With this partial solution to the RSM problem in place, my father’s attention could turn again to the more engaging aspects of life by the Nile – eccentric characters, training in archaic Signals skills, and even a recognition that the usurper CO’s organisational ability did bring certain benefits to the men:

‘Our Signals Sergeant at that time lived strangely. What enabled him to arrange his personal comings and goings without reference to us and our work remained a mystery. Believe it or not, he had taken up oil painting, scenic and portraits.
     His pictures looked good to me. I’d never been able to achieve any kind of understanding with him, perhaps because he considered me too young. So I had the pleasure of his company only on rare occasions, moments when he perhaps felt that the war should sometimes be permitted to interfere with his hobby. All this sounds daft, so shall we assume that this quite brainy Sergeant performed duties about which nothing was known by his associates?
     Meanwhile, our new, young officer in charge of Signals, Lieutenant Wickinson, began to organise training schedules which soon occupied most of our waking hours and would eventually bring us up to a level of efficiency justifying, to some extent, the Colonel’s inclusion of the word “cream” in a sentence which also contained reference to ourselves.
     As opportunity offered, I had washed my uniform and underwear piece by piece. In the warm weather everything dried quickly so, although one spare pair of socks was my only item of clothing beyond what I wore, I never had to go about partly undressed for long. Whatever my appearance, at least I was clean.
     And soon, new kit and uniforms did finally arrive, thanks, we understood, to the Colonel’s influence in high places. With weekly pay parades restored – the basic enhanced by the refunding of “credit accumulated” – we now had money, almost wealth it seemed for a moment, and, with Lieutenant Wickinson keeping us fully occupied, our Signallers group no longer loitered at the RSM’s beck and call.
     The further we penetrated into the desert in the course of our exercises, the more hilly it became – ideal for visual signalling practice. Some days we would set up a chain of hilltop stations using heliographs, well-made instruments mounted on tripods. The simple, yet exact process of using them involved flashing Morse messages to a distant station by observing and controlling the positions relative to one another of two mirrors – often while you noted incoming messages at the same time. By means of a graded sight, your sending mirror had to be kept in a position yielding clear signals to the man at the receiving end. This work kept two men quite busy.
     I did find it difficult to assess the heliograph’s place in modern warfare, except perhaps in dealing with dissident tribes in desert areas. Flags might also have a role in those circumstances, and, at night, possibly the electric lamps. But, in the recent campaign, the only communications media we used were field telegraphs and phones – except that, sea to shore during the landings, flags and signal lamps still proved very quick (though even then, ship-to-ship wireless Morse signalling had come into its own).

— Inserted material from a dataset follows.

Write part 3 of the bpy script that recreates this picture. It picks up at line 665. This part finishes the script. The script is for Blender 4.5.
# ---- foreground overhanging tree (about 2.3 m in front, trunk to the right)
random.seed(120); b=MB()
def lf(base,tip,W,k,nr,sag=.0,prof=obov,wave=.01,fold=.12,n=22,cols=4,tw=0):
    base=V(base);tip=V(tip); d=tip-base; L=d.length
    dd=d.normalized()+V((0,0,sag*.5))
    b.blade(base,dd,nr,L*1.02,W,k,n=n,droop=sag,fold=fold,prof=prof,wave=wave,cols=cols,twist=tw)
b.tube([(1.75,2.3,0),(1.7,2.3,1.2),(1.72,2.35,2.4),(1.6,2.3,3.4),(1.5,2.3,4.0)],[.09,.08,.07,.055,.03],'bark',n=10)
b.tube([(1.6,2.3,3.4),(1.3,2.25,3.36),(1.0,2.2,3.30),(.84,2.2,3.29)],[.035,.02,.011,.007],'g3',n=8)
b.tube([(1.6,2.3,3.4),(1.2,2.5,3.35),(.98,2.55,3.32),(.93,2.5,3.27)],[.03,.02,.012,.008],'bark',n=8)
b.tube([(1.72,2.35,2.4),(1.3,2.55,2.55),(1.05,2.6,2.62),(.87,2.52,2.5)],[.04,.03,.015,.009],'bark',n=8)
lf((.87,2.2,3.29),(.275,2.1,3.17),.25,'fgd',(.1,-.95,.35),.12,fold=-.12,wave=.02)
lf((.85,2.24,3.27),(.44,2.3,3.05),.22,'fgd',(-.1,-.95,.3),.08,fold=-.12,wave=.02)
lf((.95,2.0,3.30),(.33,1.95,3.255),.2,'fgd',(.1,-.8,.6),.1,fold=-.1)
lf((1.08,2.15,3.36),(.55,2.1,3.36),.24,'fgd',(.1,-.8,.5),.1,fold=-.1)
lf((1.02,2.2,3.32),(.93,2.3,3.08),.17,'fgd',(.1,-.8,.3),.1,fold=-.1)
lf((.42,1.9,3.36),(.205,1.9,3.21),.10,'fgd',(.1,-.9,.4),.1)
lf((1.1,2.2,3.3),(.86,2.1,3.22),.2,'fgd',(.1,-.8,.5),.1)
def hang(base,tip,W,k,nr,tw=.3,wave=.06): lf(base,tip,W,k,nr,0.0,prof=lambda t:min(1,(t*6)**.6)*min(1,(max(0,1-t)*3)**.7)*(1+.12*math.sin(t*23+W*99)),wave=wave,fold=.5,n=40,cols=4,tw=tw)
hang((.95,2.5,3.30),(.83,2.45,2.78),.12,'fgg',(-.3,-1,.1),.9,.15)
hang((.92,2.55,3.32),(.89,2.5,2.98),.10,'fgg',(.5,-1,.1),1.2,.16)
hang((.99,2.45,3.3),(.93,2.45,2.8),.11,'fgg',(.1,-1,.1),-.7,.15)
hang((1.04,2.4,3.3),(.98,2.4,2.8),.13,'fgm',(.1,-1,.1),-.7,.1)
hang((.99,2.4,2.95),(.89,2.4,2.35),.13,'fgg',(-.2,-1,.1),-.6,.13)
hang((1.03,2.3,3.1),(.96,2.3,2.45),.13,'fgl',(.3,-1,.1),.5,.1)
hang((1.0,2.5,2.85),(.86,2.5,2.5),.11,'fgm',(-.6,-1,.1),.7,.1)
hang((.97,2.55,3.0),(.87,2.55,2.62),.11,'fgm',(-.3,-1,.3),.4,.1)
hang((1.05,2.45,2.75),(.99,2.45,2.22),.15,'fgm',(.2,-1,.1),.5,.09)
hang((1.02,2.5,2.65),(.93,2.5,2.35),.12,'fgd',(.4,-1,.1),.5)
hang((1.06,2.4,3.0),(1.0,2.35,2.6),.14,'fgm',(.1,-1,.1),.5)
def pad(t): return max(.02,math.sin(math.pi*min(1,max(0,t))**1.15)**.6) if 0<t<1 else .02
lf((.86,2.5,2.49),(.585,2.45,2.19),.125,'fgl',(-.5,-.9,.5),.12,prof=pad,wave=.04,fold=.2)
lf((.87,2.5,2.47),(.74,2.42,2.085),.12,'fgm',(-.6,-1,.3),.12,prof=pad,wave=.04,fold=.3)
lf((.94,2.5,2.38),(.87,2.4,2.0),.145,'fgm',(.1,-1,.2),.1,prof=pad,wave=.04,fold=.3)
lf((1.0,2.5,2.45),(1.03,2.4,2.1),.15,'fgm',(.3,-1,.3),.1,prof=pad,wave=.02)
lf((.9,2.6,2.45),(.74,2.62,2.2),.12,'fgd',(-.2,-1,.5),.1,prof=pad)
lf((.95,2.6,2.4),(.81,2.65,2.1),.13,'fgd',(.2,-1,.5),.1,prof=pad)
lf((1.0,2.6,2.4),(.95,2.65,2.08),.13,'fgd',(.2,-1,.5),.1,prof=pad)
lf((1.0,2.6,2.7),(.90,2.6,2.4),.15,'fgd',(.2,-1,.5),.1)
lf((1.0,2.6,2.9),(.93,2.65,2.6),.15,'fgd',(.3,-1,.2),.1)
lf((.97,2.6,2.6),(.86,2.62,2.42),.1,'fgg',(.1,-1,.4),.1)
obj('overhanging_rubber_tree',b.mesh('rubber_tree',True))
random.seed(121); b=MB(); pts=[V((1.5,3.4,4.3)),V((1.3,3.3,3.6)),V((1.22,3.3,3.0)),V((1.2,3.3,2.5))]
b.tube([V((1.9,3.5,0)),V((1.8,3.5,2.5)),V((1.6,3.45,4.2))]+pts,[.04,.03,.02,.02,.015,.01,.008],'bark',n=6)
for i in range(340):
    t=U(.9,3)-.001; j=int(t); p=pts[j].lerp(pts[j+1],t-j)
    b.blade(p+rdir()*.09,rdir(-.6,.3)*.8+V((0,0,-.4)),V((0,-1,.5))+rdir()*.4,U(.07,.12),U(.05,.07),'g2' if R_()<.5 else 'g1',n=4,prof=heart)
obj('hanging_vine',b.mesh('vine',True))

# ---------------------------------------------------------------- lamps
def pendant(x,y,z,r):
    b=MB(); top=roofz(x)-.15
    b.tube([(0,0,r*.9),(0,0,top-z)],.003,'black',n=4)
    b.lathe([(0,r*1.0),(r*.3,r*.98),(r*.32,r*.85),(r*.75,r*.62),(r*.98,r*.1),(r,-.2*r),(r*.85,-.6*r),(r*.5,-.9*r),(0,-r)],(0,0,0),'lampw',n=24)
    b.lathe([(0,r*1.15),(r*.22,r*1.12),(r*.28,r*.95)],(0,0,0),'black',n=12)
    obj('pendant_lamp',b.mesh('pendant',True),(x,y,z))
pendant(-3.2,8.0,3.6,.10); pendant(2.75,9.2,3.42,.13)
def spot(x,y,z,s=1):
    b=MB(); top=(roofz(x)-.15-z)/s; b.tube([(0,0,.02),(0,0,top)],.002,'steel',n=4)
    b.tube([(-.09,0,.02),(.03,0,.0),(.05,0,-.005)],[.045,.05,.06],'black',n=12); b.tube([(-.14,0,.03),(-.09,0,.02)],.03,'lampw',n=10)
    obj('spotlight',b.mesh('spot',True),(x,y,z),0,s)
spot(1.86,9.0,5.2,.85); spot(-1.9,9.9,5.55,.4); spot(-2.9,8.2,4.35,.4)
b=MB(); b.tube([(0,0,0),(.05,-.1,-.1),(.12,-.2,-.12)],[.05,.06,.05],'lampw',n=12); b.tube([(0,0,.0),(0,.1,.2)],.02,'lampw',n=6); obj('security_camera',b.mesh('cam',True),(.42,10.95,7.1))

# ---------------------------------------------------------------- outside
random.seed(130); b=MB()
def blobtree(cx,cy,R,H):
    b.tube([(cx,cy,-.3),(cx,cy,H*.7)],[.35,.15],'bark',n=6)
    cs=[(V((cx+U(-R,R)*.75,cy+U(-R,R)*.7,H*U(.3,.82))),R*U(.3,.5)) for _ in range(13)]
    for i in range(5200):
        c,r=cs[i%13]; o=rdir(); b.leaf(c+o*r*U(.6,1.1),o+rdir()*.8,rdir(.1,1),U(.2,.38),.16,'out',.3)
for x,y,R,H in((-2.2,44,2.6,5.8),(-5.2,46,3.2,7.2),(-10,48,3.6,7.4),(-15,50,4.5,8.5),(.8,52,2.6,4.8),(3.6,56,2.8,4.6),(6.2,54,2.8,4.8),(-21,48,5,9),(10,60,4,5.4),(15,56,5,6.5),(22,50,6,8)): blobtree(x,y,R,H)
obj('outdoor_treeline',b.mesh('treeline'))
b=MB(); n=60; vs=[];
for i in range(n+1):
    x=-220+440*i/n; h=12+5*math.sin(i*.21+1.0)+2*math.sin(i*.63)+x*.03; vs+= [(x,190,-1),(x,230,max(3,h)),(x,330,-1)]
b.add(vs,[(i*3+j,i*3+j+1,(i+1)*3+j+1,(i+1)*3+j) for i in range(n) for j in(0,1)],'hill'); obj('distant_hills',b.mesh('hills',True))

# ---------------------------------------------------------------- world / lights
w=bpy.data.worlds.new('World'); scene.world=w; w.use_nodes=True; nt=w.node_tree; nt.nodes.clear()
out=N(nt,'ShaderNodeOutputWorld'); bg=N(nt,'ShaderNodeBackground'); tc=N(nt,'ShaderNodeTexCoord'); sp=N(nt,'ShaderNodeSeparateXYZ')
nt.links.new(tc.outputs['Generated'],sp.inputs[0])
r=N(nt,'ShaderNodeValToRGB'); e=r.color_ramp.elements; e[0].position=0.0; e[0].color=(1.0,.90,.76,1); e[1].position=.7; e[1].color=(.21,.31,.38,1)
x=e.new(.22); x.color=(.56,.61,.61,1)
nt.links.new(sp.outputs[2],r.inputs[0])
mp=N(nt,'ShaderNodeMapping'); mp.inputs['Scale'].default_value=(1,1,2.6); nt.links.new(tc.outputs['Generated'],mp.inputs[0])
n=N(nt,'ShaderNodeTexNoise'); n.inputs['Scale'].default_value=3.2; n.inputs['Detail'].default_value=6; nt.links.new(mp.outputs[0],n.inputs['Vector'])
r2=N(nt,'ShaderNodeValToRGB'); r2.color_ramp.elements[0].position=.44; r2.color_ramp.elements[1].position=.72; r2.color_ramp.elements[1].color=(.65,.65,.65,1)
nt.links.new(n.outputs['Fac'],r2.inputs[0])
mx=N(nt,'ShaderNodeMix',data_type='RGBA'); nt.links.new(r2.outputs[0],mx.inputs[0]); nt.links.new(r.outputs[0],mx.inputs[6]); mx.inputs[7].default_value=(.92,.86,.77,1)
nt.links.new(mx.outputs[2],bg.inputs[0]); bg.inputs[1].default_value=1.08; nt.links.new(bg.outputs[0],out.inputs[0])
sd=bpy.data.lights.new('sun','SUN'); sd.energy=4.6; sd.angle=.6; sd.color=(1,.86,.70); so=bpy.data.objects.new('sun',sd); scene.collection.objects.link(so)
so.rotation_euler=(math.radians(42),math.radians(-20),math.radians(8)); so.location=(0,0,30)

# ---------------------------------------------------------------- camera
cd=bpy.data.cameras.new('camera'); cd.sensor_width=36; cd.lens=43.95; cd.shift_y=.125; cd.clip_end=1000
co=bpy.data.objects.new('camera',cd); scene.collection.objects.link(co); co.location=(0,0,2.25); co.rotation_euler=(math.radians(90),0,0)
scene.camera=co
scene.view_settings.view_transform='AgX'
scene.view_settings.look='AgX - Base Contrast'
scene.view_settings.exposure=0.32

     These activities once again restored interest to our lives after a period of heavy, manual labour, or equally exhausting efforts to avoid same. The Colonel with the hefty leather-clad calves did effect substantial changes in the lives of all ranks so, although our loyalty and sympathies remained firmly with the Major, we nonetheless found ourselves feeling and looking somewhat the better for the new regime.’
* See last week’s Blog 87, March 6, for a footnote detailing how the RSM’s various misdeeds led to notoriety and widespread scorn among the troops.
** Brailings: rope loops along the bottom of the tent canvas through which pegs were hammered to hold the sides of the tent to the ground.